Solía encontrarme en los McDonald's a una nube de entusiastas jovencitos moviéndose nerviosos detrás del mostrador y siempre dispuestos a recibir al cliente con una sonrisa, cierto es que un poco sospechosa de ocultar sus intenciones de convertirse en el próximo empleado del mes.
Pero cada vez hay menos empleados, según parece.
Hace algunos años me sorprendí al ver en el McDonald's de la Porte Maillot de París, a unos pocos pasos del Palais de Congrès, un restaurante totalmente automático, en el que las amables chicas del «siguiente por aquí, por favor», que te tomaban el pedido y te cobraban, habían sido reemplazadas por unas pantallas enormes unidas a un terminal con lector de chips para acercar tu tarjeta de crédito.
Hace un par de días fui al McDonald's más cercano a mi casa, en el que pensaba que todo seguía funcionando como antaño, pero me di con la sorpresa de que también aquí, a dos pasos, el famoso restaurante de los arcos dorados había evolucionado hacia la robotización del trato con el cliente.

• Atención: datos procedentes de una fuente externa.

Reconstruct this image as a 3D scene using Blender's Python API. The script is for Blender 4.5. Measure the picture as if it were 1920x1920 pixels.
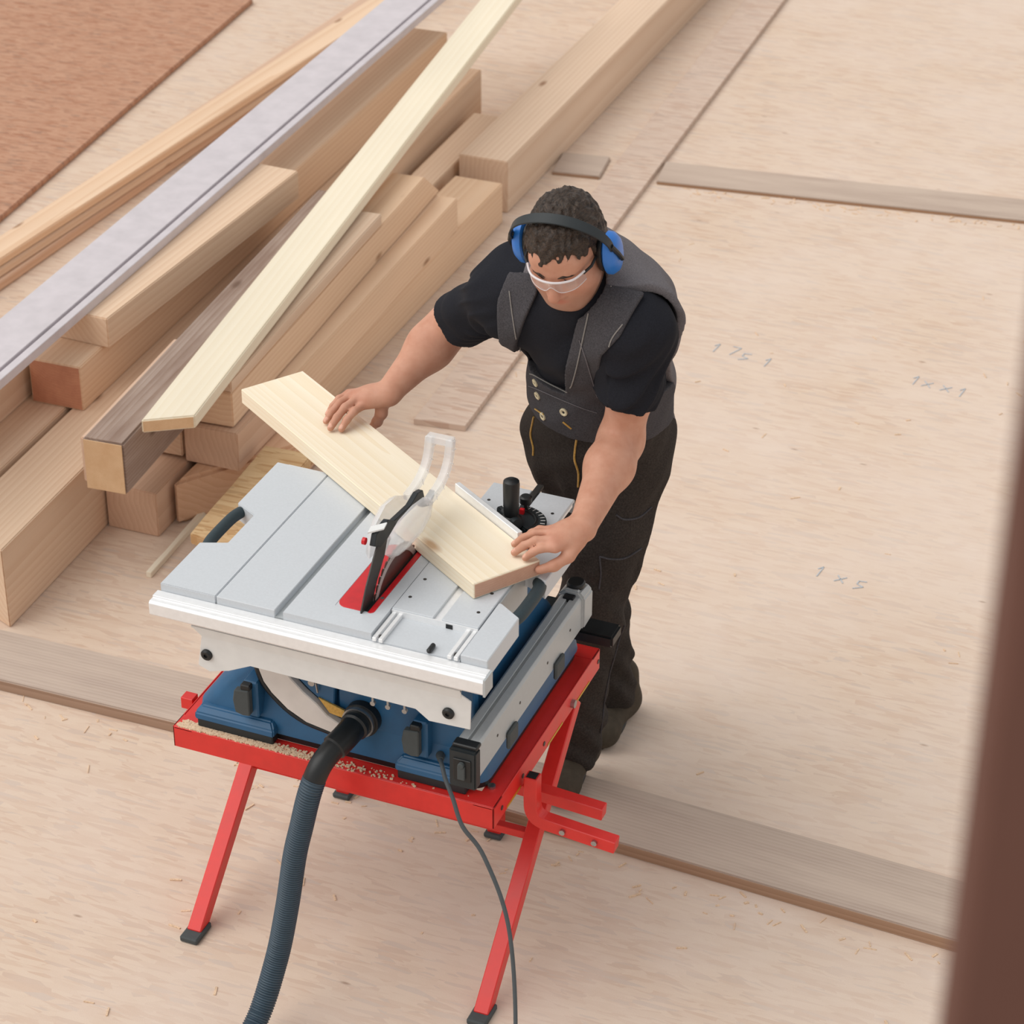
import bpy, bmesh, math, random
import numpy as np
from mathutils import Vector, Matrix, Euler
random.seed(7); np.random.seed(7)
for o in list(bpy.data.objects): bpy.data.objects.remove(o)
SC = bpy.context.scene
COL = SC.collection
# ------------------------------------------------------------------ camera
def aim_camera():
    cd = bpy.data.cameras.new('camera'); co = bpy.data.objects.new('camera', cd); COL.objects.link(co)
    pitch, roll, yaw = math.radians(31.49), math.radians(0.361), math.radians(-21.968)
    F = Vector((math.sin(yaw)*math.cos(pitch), math.cos(yaw)*math.cos(pitch), -math.sin(pitch)))
    R = Vector((math.cos(yaw), -math.sin(yaw), 0)); U = R.cross(F)
    R2 = math.cos(roll)*R + math.sin(roll)*U; U2 = -math.sin(roll)*R + math.cos(roll)*U
    m = Matrix((R2, U2, -F)).transposed().to_4x4(); m.translation = (2.018, -3.282, 3.384)
    co.matrix_world = m
    cd.sensor_fit = 'HORIZONTAL'; cd.sensor_width = 36.0; cd.lens = 4644.5/1920*36.0
    cd.clip_start = 0.05; cd.clip_end = 200
    cd.dof.use_dof = True; cd.dof.focus_distance = 4.85; cd.dof.aperture_fstop = 8.0
    SC.camera = co
aim_camera()
# ------------------------------------------------------------------ sky and sun
W = bpy.data.worlds.new('sky'); SC.world = W; W.use_nodes = True
bg = W.node_tree.nodes['Background']; bg.inputs[0].default_value = (1.0, 0.985, 0.97, 1); bg.inputs[1].default_value = 0.60
sd = bpy.data.lights.new('sun', 'SUN'); so = bpy.data.objects.new('sun', sd); COL.objects.link(so)
sd.energy = 1.9; sd.angle = math.radians(65); sd.color = (1.0, 0.97, 0.93)
so.rotation_euler = Vector((-0.55, -0.30, 0.80)).to_track_quat('Z', 'Y').to_euler()
SC.view_settings.view_transform = 'Standard'; SC.view_settings.look = 'None'
SC.view_settings.gamma = 1.0; SC.view_settings.use_curve_mapping = False
SC.view_settings.exposure = 0.08
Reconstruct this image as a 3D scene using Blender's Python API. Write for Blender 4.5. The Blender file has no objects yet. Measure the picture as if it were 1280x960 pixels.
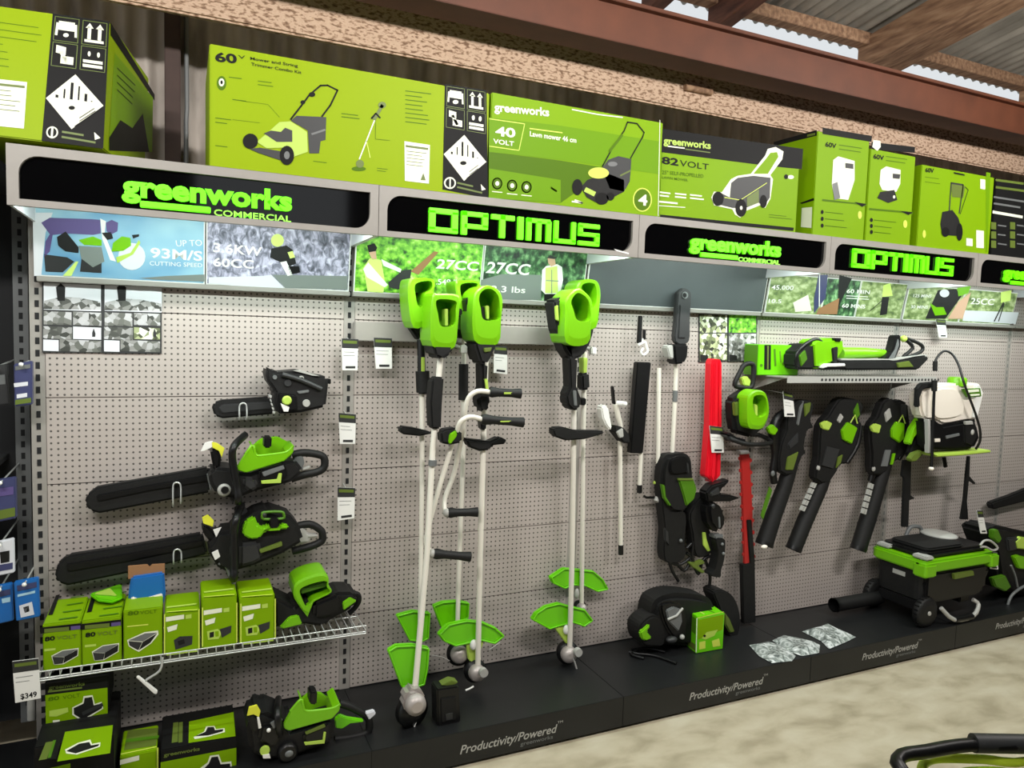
import bpy, bmesh, math, random
from mathutils import Vector as V, Matrix
random.seed(4)
C = bpy.context.scene.collection

# ------------------------------------------------------------------ camera, world, lights, exposure
F, YAW, PITCH, ROLL = 905.33, 0.430007, 0.0713833, 0.0303009
CAM = V((0.433649, -2.847471, 1.6))
cy_, sy_, cp_, sp_ = math.cos(YAW), math.sin(YAW), math.cos(PITCH), math.sin(PITCH)
fwd = V((sy_*cp_, cy_*cp_, -sp_)); r0 = V((cy_, -sy_, 0)); u0 = r0.cross(fwd)
cr_, sr_ = math.cos(ROLL), math.sin(ROLL)
right = r0*cr_ + u0*sr_; up = u0*cr_ - r0*sr_
cd = bpy.data.cameras.new('camera'); cam = bpy.data.objects.new('camera', cd); C.objects.link(cam)
cd.sensor_width = 36; cd.lens = 36*F/1280; cd.clip_start = 0.05
cam.matrix_world = Matrix(((right.x, up.x, -fwd.x, CAM.x), (right.y, up.y, -fwd.y, CAM.y), (right.z, up.z, -fwd.z, CAM.z), (0, 0, 0, 1)))
bpy.context.scene.camera = cam
vs = bpy.context.scene.view_settings
vs.view_transform = 'Standard'; vs.look = 'None'; vs.exposure = 0.0; vs.gamma = 1; vs.use_curve_mapping = False
w = bpy.data.worlds.new('sky'); bpy.context.scene.world = w; w.use_nodes = True
w.node_tree.nodes['Background'].inputs[0].default_value = (0.93, 0.97, 1.0, 1)
w.node_tree.nodes['Background'].inputs[1].default_value = 0.8

def lamp(name, loc, target, size, size_y, power, col=(1, 1, 1), parent=None):
    l = bpy.data.lights.new(name, 'AREA'); l.shape = 'RECTANGLE'; l.size = size; l.size_y = size_y
    l.energy = power; l.color = col
    o = bpy.data.objects.new(name, l); C.objects.link(o)
    if parent: o.parent = parent
    o.location = V(loc) - (parent.location if parent else V((0, 0, 0)))
    d = V(target)-V(loc); o.rotation_euler = d.to_track_quat('-Z', 'Y').to_euler()
    return o

# unseen battens added to light the wall (the fittings are built further down)
ADDED_BATTENS = [(-0.3, -2.2, 2.95, 26), (1.9, -2.2, 2.95, 26), (4.3, -2.2, 2.95, 30)]
LED_POWER = 6.0

# ------------------------------------------------------------------ pixel <-> world helpers
def ray(px, py):
    return right*((px-640)/F) + up*((480-py)/F) + fwd
YSH = 0.0   # depth shift used while one tool is laid out
def A(px, py, y):
    y += YSH; d = ray(px, py); return CAM + d*((y-CAM.y)/d.y)
def AZ(px, py, z):
    d = ray(px, py); return CAM + d*((z-CAM.z)/d.z)
def AX(px, py, x):
    d = ray(px, py); return CAM + d*((x-CAM.x)/d.x)
def AP(px, py, O, N):
    d = ray(px, py); return CAM + d*((O-CAM).dot(N)/d.dot(N))
def Zm(x0, y0, wreg, wout=1280.0):
    s = wreg/wout
    return lambda pts: [(x0+s*a, y0+s*b) for a, b in pts]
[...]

Mudo frente a la pantalla que me invitaba a componer mi pedido, pensé en ese momento que necesitaba para manejarla a un diestro capacitador del Tribunal Electoral de Salta que me fuera diciendo paso a paso cómo debo colocar el dedo grasiento sobre los iconos. Afortunadamente, el menú del restaurante es más limitado que la oferta electoral de las PASO, así que al final me lancé solo, sin ayuda externa, a la aventura de encargar unos nuggets de pollo con papas fritas medium.

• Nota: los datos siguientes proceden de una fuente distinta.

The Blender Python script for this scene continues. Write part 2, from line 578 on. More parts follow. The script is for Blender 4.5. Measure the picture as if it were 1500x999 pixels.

Todo un problema de elección, ya que lo que antes era small ahora parece que es child size. Es decir, «medium is large and large is jumbo».
El caso es que entre tantas opciones de configuración sufrí una repentina alucinación y me pareció ver la cara del Indio Godoy junto a un Big Mac del tamaño de un bollo de San Lorenzo.
Torpe como soy con las pantallas táctiles (mis dedos parecen zapallitos tronqueros) terminé pidiendo (¡y pagando!) un happy meal cuando lo que yo quería era comer unos nuggets. Para peor, el ticket que imprimí decía: cuarto de libra con queso.
Eso no sería nada. Lo peor fue que al llegar al mostrador me dieron un Mc Fish.
Inmediatamente pensé que el sistema, para funcionar bien, debería pasar por una concienzuda auditoría de los informáticos de la UNSa. ¿Cómo es posible -me pregunté- que un avezado consumidor de comida chatarra como yo pueda confiar en estas máquinas si su código fuente no es conocido por aquellos expertos de nivel tan internacional?
Al final, insatisfecho con la hamburguesa de pescado hervido, me dirigí al presidente de mesa... digo, al encargado del restaurante, para presentarle formalmente mis quejas cívicas. Para mi sorpresa, el hombre me dio una explicación sumamente preocupante: «Lamentablemente, de vez en cuando las máquinas automáticas de pedido están sometidas a ataques por parte de los hackers rusos. Lo importante para nosotros no es que su pedido salga exacto sino que usted pague lo que le corresponda».
Fue allí entonces cuando me dije: «A esto yo ya lo he vivido antes. Quizá en otra vida. Mejor me alejo de estas temibles máquinas».